What the task asks ▸ Quote the listing below in its entirety, omitting every image.

Source excerpt ▸
= = = = =
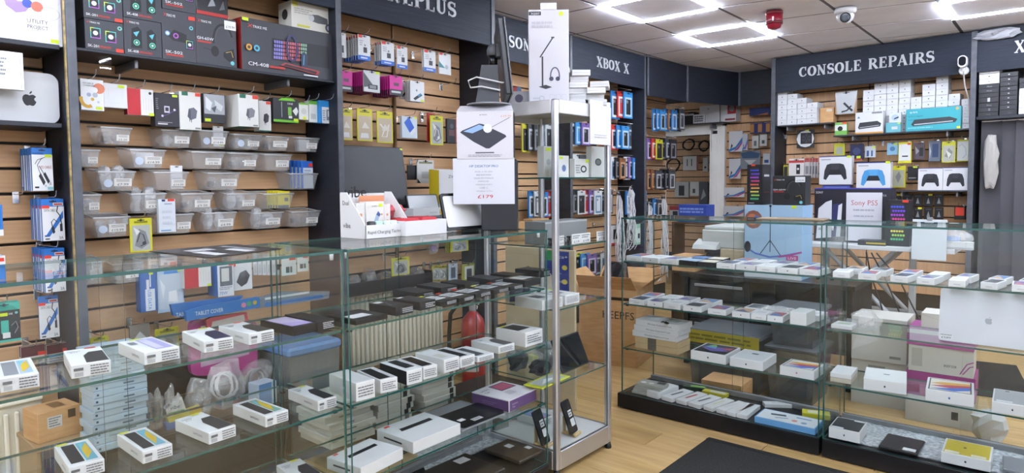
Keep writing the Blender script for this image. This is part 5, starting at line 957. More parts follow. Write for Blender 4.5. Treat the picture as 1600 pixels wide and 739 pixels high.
# ================================================================== INSIDE THE SECOND COUNTER
BX = '#26272b/.35'
ORDN = ('first', 'second', 'third', 'fourth', 'fifth', 'sixth', 'seventh', 'eighth', 'ninth', 'tenth')
lieb(LC, 'phone_box', 'open black phone tray at the left end of the dark box row', 'phone box', (556, 509), (606, 498), .853, .15, .016, '#18191c', top=[('r', .05, .06, .95, .94, '#2b2c31'), ('r', .1, .2, .7, .55, '#d0d2d5')])
FR = [((619, 494.5), (646, 488.6), '#e2e4e6'), ((656, 486), (681, 480.5), None), ((690, 479.6), (714, 473.7), '#e4e6e8'), ((717, 474), (741, 468), '#d8dadd'), ((743, 467.3), (767, 460.7), '#d4d6da'), ((772, 460.7), (795, 454.7), '#c9cbcf'), ((797, 455), (817, 450), '#d8dadd')]
for k, (a, b, c) in enumerate(FR):
    tp = [('r', .12, .30, .88, .80, c)]+lines(.16, .84, .36, .74, 3, '#77797e') if c and k else ([('l', [(.2, .3), (.8, .35), (.6, .8), (.2, .3)], .02, '#d4d6da'), ('r', .1, .75, .5, .95, '#dfe1e4')] if k == 0 else [('r', .1, .85, .5, .97, '#c9cbcf')])
    if k in (2, 5): tp += [('r', .2, .86, .5, .98, YEL)]
    if k in (3, 4, 6): tp += [('r', .2, .86, .5, .98, RED)]
    lieb(LC, 'phone_box', 'dark grey phone box, %s of the front row on the upper shelf' % ORDN[k], 'phone box', a, b, .853, .14, .030 if k < 2 else .018, BX, top=tp, front=lines(.35, .95, .2, .8, 3, '#c9cbcf', .5, k))
lieb(LC, 'phone_box', 'black phone box with white label at the far end of the upper shelf', 'phone box', (820, 449.5), (845, 444), .853, .13, .03, BX, top=[('r', .15, .2, .55, .8, '#dfe1e4'), ('r', .6, .2, .9, .8, '#c9cbcf')])
for k in range(6):
    a = LC.lie(630+33*k, 467-7.5*k, .853); prod('phone_box', 'black phone box, %s of the rear row on the upper shelf' % ORDN[k], 'phone box', LC.w(max(1.40, a[0])+.0*k, -.205, .8536), LC.a+random.uniform(-.05, .05), .092, .03+.004*(k % 2), .145, '#232428/.4', lines(.4, .95, .2, .8, 3, '#b9bbc0', .5, k+9), top=[('r', .1, .1, .9, .9, '#2d2e33')])
MID = [ # middle shelf
 ((557, 629), (586.5, 620.8), .060, WHT, [('r', .1, .1, .9, .9, '#e2e4e6')], 'white', 'plain white phone box with barcode at the left end of the middle shelf', None),
 ((594.6, 616), (621.5, 609.5), .045, WHT, [('r', .08, .08, .70, .92, '#25262a'), ('r', .74, .1, .95, .9, '#dfe1e4')], 'white', 'white phone box with a black phone on the lid, second on the middle shelf', None),
 ((636, 603), (660, 596.5), .05, WHT, [('r', .3, .2, .9, .9, '#33353a')], 'white', 'white topped phone box with black sides, third on the middle shelf', '#1b1c20'),
 ((661.5, 594), (683.5, 588.5), .045, WHT, [('r', .08, .08, .80, .92, '#1f2024')], 'white', 'white phone box with a black lid panel, fourth on the middle shelf', None),
 ((694, 584), (718, 577), .05, WHT, [('r', .15, .15, .6, .5, '#d9d6cc')], 'white', 'white phone box with long barcode, fifth on the middle shelf', None),
 ((719, 576), (742, 569.5), .04, WHT, [('r', .08, .08, .65, .92, '#2a2b30'), ('r', .68, .1, .94, .9, '#dfe1e4')], 'white', 'white phone box with dark screen and white label, sixth on the middle shelf', None),
 ((746, 567), (772, 560), .022, WHT, [('r', .1, .1, .6, .9, '#55585e')], 'white', 'low white tray with a grey phone on the middle shelf', None),
 ((779, 553.5), (804, 546.8), .03, WHT, phone_half('#55575c', None, None), 'white', 'white Galaxy phone box on the middle shelf', None),
 ((821, 543.4), (848, 535), .062, WHT, [('r', .10, .3, .8, .9, '#33353a'), ('r', .1, .9, .4, .98, YEL)], 'white', 'tall white phone box near the tall cabinet, middle shelf', None)]
for k, (a, b, h, c, tp, _, lb, side) in enumerate(MID):
    lieb(LC, 'phone_box', lb, 'phone box', a, b, .61, .165, h, c, top=tp, front=lines(.1, .9, .2, .8, 4, '#77797e', .45, k), faces={'-x': side} if side else None)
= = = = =
Complete response ▸
Keep writing the Blender script for this image. This is part 5, starting at line 957. More parts follow. Write for Blender 4.5. Treat the picture as 1600 pixels wide and 739 pixels high.
# ================================================================== INSIDE THE SECOND COUNTER
BX = '#26272b/.35'
ORDN = ('first', 'second', 'third', 'fourth', 'fifth', 'sixth', 'seventh', 'eighth', 'ninth', 'tenth')
lieb(LC, 'phone_box', 'open black phone tray at the left end of the dark box row', 'phone box', (556, 509), (606, 498), .853, .15, .016, '#18191c', top=[('r', .05, .06, .95, .94, '#2b2c31'), ('r', .1, .2, .7, .55, '#d0d2d5')])
FR = [((619, 494.5), (646, 488.6), '#e2e4e6'), ((656, 486), (681, 480.5), None), ((690, 479.6), (714, 473.7), '#e4e6e8'), ((717, 474), (741, 468), '#d8dadd'), ((743, 467.3), (767, 460.7), '#d4d6da'), ((772, 460.7), (795, 454.7), '#c9cbcf'), ((797, 455), (817, 450), '#d8dadd')]
for k, (a, b, c) in enumerate(FR):
    tp = [('r', .12, .30, .88, .80, c)]+lines(.16, .84, .36, .74, 3, '#77797e') if c and k else ([('l', [(.2, .3), (.8, .35), (.6, .8), (.2, .3)], .02, '#d4d6da'), ('r', .1, .75, .5, .95, '#dfe1e4')] if k == 0 else [('r', .1, .85, .5, .97, '#c9cbcf')])
    if k in (2, 5): tp += [('r', .2, .86, .5, .98, YEL)]
    if k in (3, 4, 6): tp += [('r', .2, .86, .5, .98, RED)]
    lieb(LC, 'phone_box', 'dark grey phone box, %s of the front row on the upper shelf' % ORDN[k], 'phone box', a, b, .853, .14, .030 if k < 2 else .018, BX, top=tp, front=lines(.35, .95, .2, .8, 3, '#c9cbcf', .5, k))
lieb(LC, 'phone_box', 'black phone box with white label at the far end of the upper shelf', 'phone box', (820, 449.5), (845, 444), .853, .13, .03, BX, top=[('r', .15, .2, .55, .8, '#dfe1e4'), ('r', .6, .2, .9, .8, '#c9cbcf')])
for k in range(6):
    a = LC.lie(630+33*k, 467-7.5*k, .853); prod('phone_box', 'black phone box, %s of the rear row on the upper shelf' % ORDN[k], 'phone box', LC.w(max(1.40, a[0])+.0*k, -.205, .8536), LC.a+random.uniform(-.05, .05), .092, .03+.004*(k % 2), .145, '#232428/.4', lines(.4, .95, .2, .8, 3, '#b9bbc0', .5, k+9), top=[('r', .1, .1, .9, .9, '#2d2e33')])
MID = [ # middle shelf
 ((557, 629), (586.5, 620.8), .060, WHT, [('r', .1, .1, .9, .9, '#e2e4e6')], 'white', 'plain white phone box with barcode at the left end of the middle shelf', None),
 ((594.6, 616), (621.5, 609.5), .045, WHT, [('r', .08, .08, .70, .92, '#25262a'), ('r', .74, .1, .95, .9, '#dfe1e4')], 'white', 'white phone box with a black phone on the lid, second on the middle shelf', None),
 ((636, 603), (660, 596.5), .05, WHT, [('r', .3, .2, .9, .9, '#33353a')], 'white', 'white topped phone box with black sides, third on the middle shelf', '#1b1c20'),
 ((661.5, 594), (683.5, 588.5), .045, WHT, [('r', .08, .08, .80, .92, '#1f2024')], 'white', 'white phone box with a black lid panel, fourth on the middle shelf', None),
 ((694, 584), (718, 577), .05, WHT, [('r', .15, .15, .6, .5, '#d9d6cc')], 'white', 'white phone box with long barcode, fifth on the middle shelf', None),
 ((719, 576), (742, 569.5), .04, WHT, [('r', .08, .08, .65, .92, '#2a2b30'), ('r', .68, .1, .94, .9, '#dfe1e4')], 'white', 'white phone box with dark screen and white label, sixth on the middle shelf', None),
 ((746, 567), (772, 560), .022, WHT, [('r', .1, .1, .6, .9, '#55585e')], 'white', 'low white tray with a grey phone on the middle shelf', None),
 ((779, 553.5), (804, 546.8), .03, WHT, phone_half('#55575c', None, None), 'white', 'white Galaxy phone box on the middle shelf', None),
 ((821, 543.4), (848, 535), .062, WHT, [('r', .10, .3, .8, .9, '#33353a'), ('r', .1, .9, .4, .98, YEL)], 'white', 'tall white phone box near the tall cabinet, middle shelf', None)]
for k, (a, b, h, c, tp, _, lb, side) in enumerate(MID):
    lieb(LC, 'phone_box', lb, 'phone box', a, b, .61, .165, h, c, top=tp, front=lines(.1, .9, .2, .8, 4, '#77797e', .45, k), faces={'-x': side} if side else None)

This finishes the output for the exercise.